The most fascinating Husker hypothetical of 2026 so far has to be former AD Bill Moos’s admission that he explored a return to the Big 12. Leave aside the rationality of such a decision and just focus on what it would’ve felt like.
I guess it would’ve been nice-ish for a brief hit of nostalgia, though I think real Nebraska nostalgia is for the Big Eight.4 Who knows what would’ve happened to the Big 12 if the Huskers had returned, but as the conference stands now it’s an alliance of survivors who couldn’t get a spot in the most desirable compounds. I haven’t polled Colorado fans, but my guess is, after the Big Ten’s hostile takeover of the Pac-12 forced a CU return to the Big 12, few Buffs fans have experienced much, “ah, back where we belong,” feelings. Conferences aren’t where any team belongs anymore, it’s just where they get their bargaining power.
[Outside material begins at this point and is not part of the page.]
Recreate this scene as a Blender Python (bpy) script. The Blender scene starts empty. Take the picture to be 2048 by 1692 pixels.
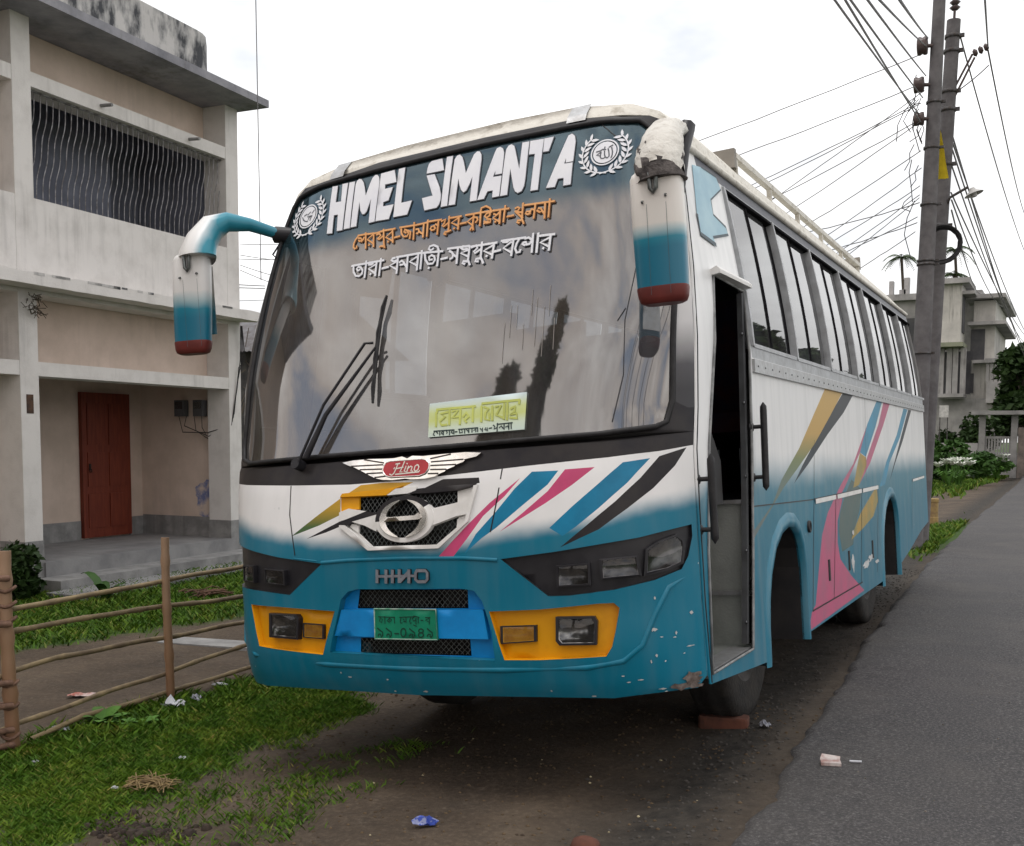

From a football-only perspective, the Moos move might’ve meant slightly better fortunes on Saturdays. At least for a bit, though I’m not sure NU football would’ve returned to the Big 12 with the same exalted status it entered the Big Ten. And with all of the changes that would’ve still presumably come after, say, a 2022 re-entry to the Big 12, the best-case scenario probably would’ve been playing slightly better football in a slightly lesser league.5
Worth it? Not in light of Nebraska’s recent success in most other sports. Not when the Big Ten is perhaps peaking. Those other Husker programs and coaches—some new, some not—found ways to adapt to a new league and the realities of a changing national landscape. Volleyball, the gold standard in Lincoln this century, is better because it plays in the Big Ten. Basketball is. Wrestling has to be. Maybe you could make the case that baseball and softball don’t get the same upside, but the downside hasn’t been drastic either.
But until football figures it out, the Big Ten’s overall success and standing, however long it lasts, is bound to feel like something good happening to somebody else.
That’s not just a Nebraska thing, it’s a football thing, but it might be uniquely hard in Nebraska to separate the two.
Just trying to beat the crowd before Michigan probably adds the third jewel. Though it should be noted, UConn is 6-0 in men’s championship games.
This is the National Association of College Directors of Athletics competition for measuring department-wide success.
Though making a bowl game the past two seasons does contribute some points in the Director’s Cup.
Being able to realistically drive to any conference road game without planning a family vacation is a nice perk.
For significantly less revenue, though I’m trying to keep money out of this.